Piket harian adalah presiden sesaat namun memiliki beban dan tanggung
jawab yang sangat berat. Dilain sisi piket harian juga merupakan mata dan
telinga sekolah. Ia adalah sistem peringatan dini yang paling organik. Hanya kecerdasan
guru piket yang dapat mengetahui potensi
akan terjadinya sebuah masalah sebelum ia membesar seperti potensi perundungan
(bullying) di sudut-sudut tertentu. Ia juga memastikan aliran informasi
berjalan lancar di menit-menit pertama sekolah, meminimalisir kekacauan yang
bisa mengganggu konsentrasi belajar. Dalam konteks ini, piket adalah bentuk
nyata dari pendidikan karakter yang preventif dan observatif, bukan sekadar
teori di dalam kelas.
Bagi guru sendiri, piket harian adalah laboratorium kepemimpinan dan
pengembangan profesional yang unik. Ia melatih kewaspadaan, rasa empati, dan
kemampuan mengambil keputusan cepat di lapangan. Seorang guru yang bertugas
piket belajar untuk melihat sekolah secara holistik, tidak hanya duduk istrahat
karena tidak ada jam mengajar pada saat itu atau terkurung dalam
"kerajaan" kelasnya sendiri namun selalu berinteraksi dengan siswa
dari berbagai tingkatan, berkolaborasi dengan guru dari bidang studi lain, dan
memahami kompleksitas operasional sebuah institusi pendidikan. Pengalaman ini
memperkaya perspektif dan membangun jaringan profesional yang lebih kuat.
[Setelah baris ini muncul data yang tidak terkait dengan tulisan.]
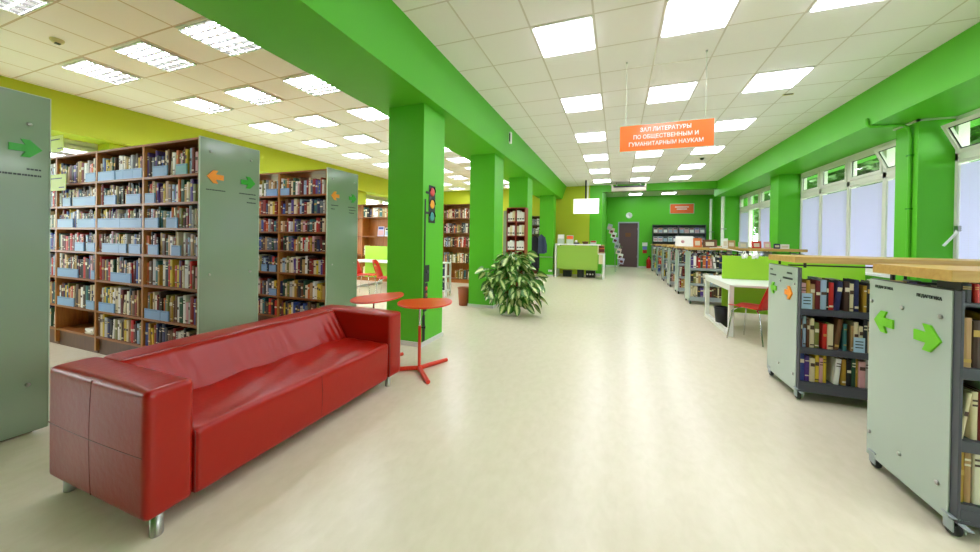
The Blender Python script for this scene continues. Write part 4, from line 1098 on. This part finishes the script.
# far wall fittings
ck = thing('wall_clock', 'round white wall clock above the far door', 'clock', (.52, YF, 2.64))
Rc = Matrix.Rotation(PI/2, 4, 'X')
MB().lathe([(.15, 0), (.15, .03), (.13, .04), (.125, .03)], n=28, mtx=Rc).build('rim', M['white'], ck)
MB().lathe([(.125, .026), (.125, .028)], n=28, mtx=Rc).build('dial', M['paper'], ck)
for a, l in ((20, .06), (140, .09)):
    MB().tube([(0, -.031, 0), (l*math.sin(math.radians(a)), -.031, l*math.cos(math.radians(a)))], .004, 6).build('hand', M['black'], ck)
os2 = thing('hall_sign', 'small orange sign on the far green wall above the grey shelving', 'sign', (2.9, YF, 2.945))
box(-.5, .5, -.03, -.012, -.22, .22).build('sign_plate', M['orange2'], os2, bevel=.003)
MB().box(-.52, .52, -.034, 0, -.245, -.225).box(-.52, .52, -.034, 0, .225, .245).box(-.525, -.505, -.034, 0, -.225, .225).box(.505, .525, -.034, 0, -.225, .225).build('sign_frame', M['edge'], os2)
for z, w in ((.05, .3), (-.05, .22)):
    q = MB(); u = -w
    while u < w: q.box(u, u+.036, -.032, -.0305, z, z+.06); u += .05
    q.build('lettering_line', M['paper'], os2)
ex = thing('fire_extinguisher', 'red fire extinguisher on the floor right of the far door', 'fire extinguisher', (1.45, YF-.3, 0))
MB().lathe([(.10, 0), (.11, .02), (.11, .38), (.08, .46), (.035, .5), (.03, .56)], n=24).build('cylinder', M['extred'], ex)
MB().box(-.03, .03, -.03, .06, .56, .62).build('valve', M['black'], ex)
MB().tube([(.03, 0, .55), (.12, 0, .5), (.135, 0, .3), (.12, 0, .15)], .014, 8).build('hose', M['black'], ex)
fs_ = thing('wall_notice', 'white and red safety notice on the far wall above the extinguisher', 'notice', (1.28, YF, .85))
box(-.12, .12, -.012, 0, .24, .42).build('white_plate', M['paper'], fs_); box(-.1, .1, -.012, 0, .06, .22).build('blue_plate', mat('notice_blue', (120, 130, 200), .4), fs_); box(-.1, .1, -.012, 0, -.12, .04).build('red_plate', M['extred'], fs_)
# magazine rack by the far door
mr_ = thing('magazine_rack', 'leaning metal magazine rack standing left of the far door', 'magazine rack', (-.08, 15.6, 0))
cv = [(.24, .36), (.16, .62), (.07, .95), (-.03, 1.28), (-.13, 1.55), (-.25, 1.78)]
for yy in (-.11, .11):
    MB().tube([(x, yy, z) for x, z in cv], .012, 8).build('rail', M['steel'], mr_)
    MB().tube([(-.03, yy, 1.28), (-.02, yy, .6), (0.0, yy, 0.01)], .012, 8).build('support', M['steel'], mr_)
    MB().tube([(.22, yy, .42), (.1, yy, .25), (0.0, yy, .01)], .012, 8).build('support', M['steel'], mr_)
MB().tube([(0, -.11, .02), (0, .11, .02)], .012, 8).build('cross_bar', M['steel'], mr_)
for k in range(8):
    i = k/7*(len(cv)-1); a = int(min(i, len(cv)-2)); f = i-a
    x = cv[a][0]*(1-f)+cv[a+1][0]*f; z = cv[a][1]*(1-f)+cv[a+1][1]*f
    box(x-.09, x+.1, -.125, -.10, z-.004, z).build('rung', M['steel'], mr_)
    t = tag(box(-.095, .095, -.006, .006, 0, .25, mtx=Matrix.Rotation(.28, 4, 'Y')).build('magazine', mg[k % 4]), '%s magazine, %s from the bottom of the leaning rack' % (['lilac', 'white', 'pinkish', 'grey'][k % 4], ORD[k+1]), 'magazine', 'magazines on the leaning rack')
    t.location = (-.08+x-.03, 15.6-.135-.002*k, z+.012); t.rotation_euler = (0, 0, rng.uniform(-.3, .3))
    box(-.06, .06, -.0075, -.006, .05, .15, mtx=Matrix.Rotation(.28, 4, 'Y')).build('cover_picture', BM[rng.choice((0, 13, 6, 21))], t)
# grey periodical shelving on the far wall
FS = [(1.60, 2.72, 'left'), (2.722, 3.84, 'right')]
for a, b, s in FS:
    t = bookcase(a, b, 18.5, 'grey metal periodical shelving on the far wall, %s unit' % s, 'grey shelving on the far wall', zs=[1.75, 1.33, .9, .5, .1], top=2.14, depth=.4, mats=('greymetal', 'greymetal', 'greymetal'))
    for k, z in enumerate((1.75, 1.33, .9)):
        for j in range(5):
            x = a+.13+j*.215
            magazine(x, 18.62, z+.001, .19, .26, -.3, mg[rng.randrange(4)], 'magazine, %s from left on the %s of the %s grey shelving unit' % (ORD[j+1], shn[k], s), group='magazines on the far grey shelving', pics=(11, 11, 23, 22, 21))
# displays along the beech top of the first far cart
zt = 1.213
t = thing('sign_card', 'white tent card on the far beech cart tops in front of the grey shelving', 'card', (1.60, 10.05, zt), group='cards on cart tops')
MB().prism([(-.08, 0), (0, .26), (.08, 0), (.07, 0), (0, .24), (-.07, 0)], lambda u, v, k: Vector((-.2+.4*k, u, v))).build('tent_card', M['paper'], t)
MB().lathe([(.04, 0), (.04, .002)], n=14, mtx=Matrix.Translation((-.04, -.048, .12)) @ Matrix.Rotation(PI/2-.3, 4, 'X')).build('emblem', BM[21], t)
disp = [(1.62, .16, .2, 20, 'orange'), (1.85, .26, .17, 13, 'brown and white'), (2.13, .1, .2, 11, 'white'), (2.24, .14, .16, 12, 'tan'), (2.45, .16, .13, 23, 'light grey'), (2.68, .16, .15, 2, 'red'), (2.86, .11, .14, 21, 'pink')]
for x, w, h, ci, cn in disp:
    t = tag(MB().box(-w/2, w/2, 0, .025, 0, h).box(-w*.3, w*.3, -.001, 0, h*.2, h*.7, 1).build('display_book', [BM[ci], M['pages']]), '%s book standing face out on the first far cart beech top' % cn, 'book', 'display books on the far cart top')
    t.location = (x, 8.55, zt); t.rotation_euler = (-.16, 0, 0)
    box(-.02, .02, .03, .09, 0, .004).build('stand_foot', M['edge'], t)
t = thing('window_stay', 'white window stay on the near green pier left of the nearest window', 'window stay', (3.90, 6.05, 1.48))
MB().tube([(.055, -.01, .06), (.02, -.05, 0), (-.09, -.05, -.16)], [.012, .014, .014], 8).build('stay_arm', M['white'], t)
MB().box(.03, .065, -.06, -.0, .02, .09).build('stay_bracket', M['steel'], t)
for k, (x, w, h, m) in enumerate(((2.42, .1, .1, 3), (2.55, .14, .09, 11))):
    t = tag(MB().box(-w/2, w/2, 0, .03, 0, h).box(-w*.35, w*.35, -.001, 0, h*.3, h*.7, 1).build('leaflet_block', [BM[m], M['pages']]), '%s leaflet block on the far cart top beside the green pier' % BC[m][0], 'leaflets', 'leaflets on the far cart top')
    t.location = (x+.6, 8.55, zt)
t = thing('wall_poster', 'narrow brown framed poster on the far right side wall', 'poster', (4.28, 17.6, 1.75))
box(-.03, 0, -.25, .25, 0, 1.0).build('poster_frame', M['woodd'], t); box(-.034, -.03, -.2, .2, .06, .94).build('poster_print', BM[12], t)
t = thing('wall_socket', 'small white socket plate low on the fourth green column', 'socket', (-2.3, 12.6, .2))
box(-.07, .07, -.012, 0, -.035, .035).build('plate', M['white'], t, bevel=.003); box(-.05, -.01, -.014, -.012, -.02, .02).build('outlet', M['edge'], t)

# ------------------------------------------------------------------ the many packed books nobody needs to lift one by one
so = STUFF.build('packed_books', BM+[M['pages']]+LAB, fix=False)
tag(so, 'rows of mixed books packed on the rear bookcases and grey carts', 'books', kind='stuff')

# ------------------------------------------------------------------ outside
g = box(-40, 40, -30, 60, -1.3, -1.2).build('ground', M['grass']); g['kind'] = 'structure'
def tree(x, y, h, r, label, seed, n=5200):
    t = thing('tree', label, 'tree', (x, y, -1.2), group='trees outside the right-hand windows'); rr = random.Random(seed)
    MB().tube([(0, 0, 0), (.05, .03, h*.4), (0, .1, h*.75)], [.16, .12, .06], 10).build('trunk', M['bark'], t)
    q = MB()
    for k in range(n):
        while True:
            p = Vector((rr.uniform(-1, 1), rr.uniform(-1, 1), rr.uniform(-1, 1)))
            if p.length < 1: break
        p = Vector((p.x*r, p.y*r, h*.66+p.z*h*.36)); a, b = rr.uniform(0, 6.3), rr.uniform(-3, 3); s = rr.uniform(.13, .26)
        R = Matrix.Translation(p) @ Matrix.Rotation(a, 4, 'Z') @ Matrix.Rotation(b, 4, 'X')
        q.add([R @ Vector(v) for v in ((-s, 0, 0), (-s*.3, -s*.5, .02), (s, 0, 0), (-s*.3, s*.5, .02))], [(0, 1, 2, 3)])
    q.build('leaves', M['treeleaf'], t, fix=False)
for i, (x, y, h, r) in enumerate(((9.0, 7.0, 9, 2.2), (9.6, 12.2, 9, 2.4), (9.2, 17.2, 9.5, 2.3), (9.6, 22.0, 10, 2.4), (10, 27.2, 10.5, 2.6), (10.5, 33, 10.5, 3.0), (11, 40, 11, 3.5), (12, 49, 12, 4.5))):
    tree(x, y, h, r, 'green leafy tree outside, %s from the nearest right-hand window' % ORD[i+1], 20+i)

# ------------------------------------------------------------------ world, camera
w = bpy.data.worlds.new('World'); S.world = w; w.use_nodes = True
bg = w.node_tree.nodes['Background']
bg.inputs[0].default_value = (.93, .95, 1.0, 1); bg.inputs[1].default_value = 5.0
cam = bpy.data.cameras.new('Camera'); co = bpy.data.objects.new('Camera', cam); COL.objects.link(co); S.camera = co
yaw, pitch, roll = .3546, -.0057, .0146
r = Vector((math.cos(yaw), math.sin(yaw), 0)); fw = Vector((-math.sin(yaw), math.cos(yaw), 0)); up = Vector((0, 0, 1))
f2 = fw*math.cos(pitch)+up*math.sin(pitch); u2 = up*math.cos(pitch)-fw*math.sin(pitch)
r3_ = r*math.cos(roll)+u2*math.sin(roll); u3 = u2*math.cos(roll)-r*math.sin(roll)
co.matrix_world = Matrix(((r3_.x, u3.x, -f2.x, 0), (r3_.y, u3.y, -f2.y, 0), (r3_.z, u3.z, -f2.z, 1.32), (0, 0, 0, 1)))
cam.sensor_width = 36; cam.sensor_fit = 'HORIZONTAL'; cam.lens = 345.04/980*36; cam.shift_y = (241.23-276)/980; cam.clip_end = 200; cam.clip_start = .05
S.view_settings.view_transform = 'Standard'; S.view_settings.look = 'None'; S.view_settings.gamma = 1; S.view_settings.use_curve_mapping = False
S.view_settings.exposure = 1.04
S.cycles.use_denoising = True; S.cycles.max_bounces = 8; S.cycles.diffuse_bounces = 5; S.cycles.transparent_max_bounces = 12
S.cycles.sample_clamp_indirect = 8; S.cycles.use_light_tree = True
Tentu, beban mengajar guru sudah sedemikian berat. Menambahkan
"beban" piket tanpa pemahaman yang tepat akan terasa memberatkan.
Oleh karena itu, esensinya terletak pada perubahan paradigma. Piket harus
dilihat bukan sebagai "tugas tambahan" yang menguras energi,
melainkan sebagai bagian integral dari peran guru sebagai pendidik.
Sistem piket yang baik juga perlu didukung dengan rotasi yang adil, pembekalan
yang memadai, dan apresiasi dari pimpinan sekolah.
Menjalankan tugas sebagai piket harian seorang guru bukan hanya seperti
yang dijelaskan di atas. Namun setidak harus dibarengi dengan bukti menjalankan
tugas berupa sebuah laporan tertulis yang dilegalisasi oleh pimpinan. Sebagai
bentuk tanggung jawab yang telah dipercayakan. Mirisnya bahwa laporan piket
dibuat hanya hanya untuk memenuhi kebutuhan tertentu dan setelah dari itu laporan
menjadi tidak penting. Hal ini mungkin menjadi refleksi untuk berubah menjadi
lebih baik.
Perlu kita sadari dan kita maknai bahwa piket harian adalah miniatur dari tanggung
jawab moral seorang guru. Ia adalah praktik kecil yang dampaknya besar. Ketika
dijalani dengan kesadaran penuh, piket bukan lagi tentang menandai daftar
hadir, tetapi tentang membangun hubungan, mengawal proses, dan menciptakan
ekosistem pendidikan yang manusiawi. Pada akhirnya, sekolah yang tertib, aman,
dan penuh perhatian tidak lahir dari peraturan yang ketat semata, tetapi dari
kehadiran para guru yang, melalui tugas piketnya, dengan sadar menjadi
"jiwa" yang menghidupkan ruang-ruang tersebut setiap pagi.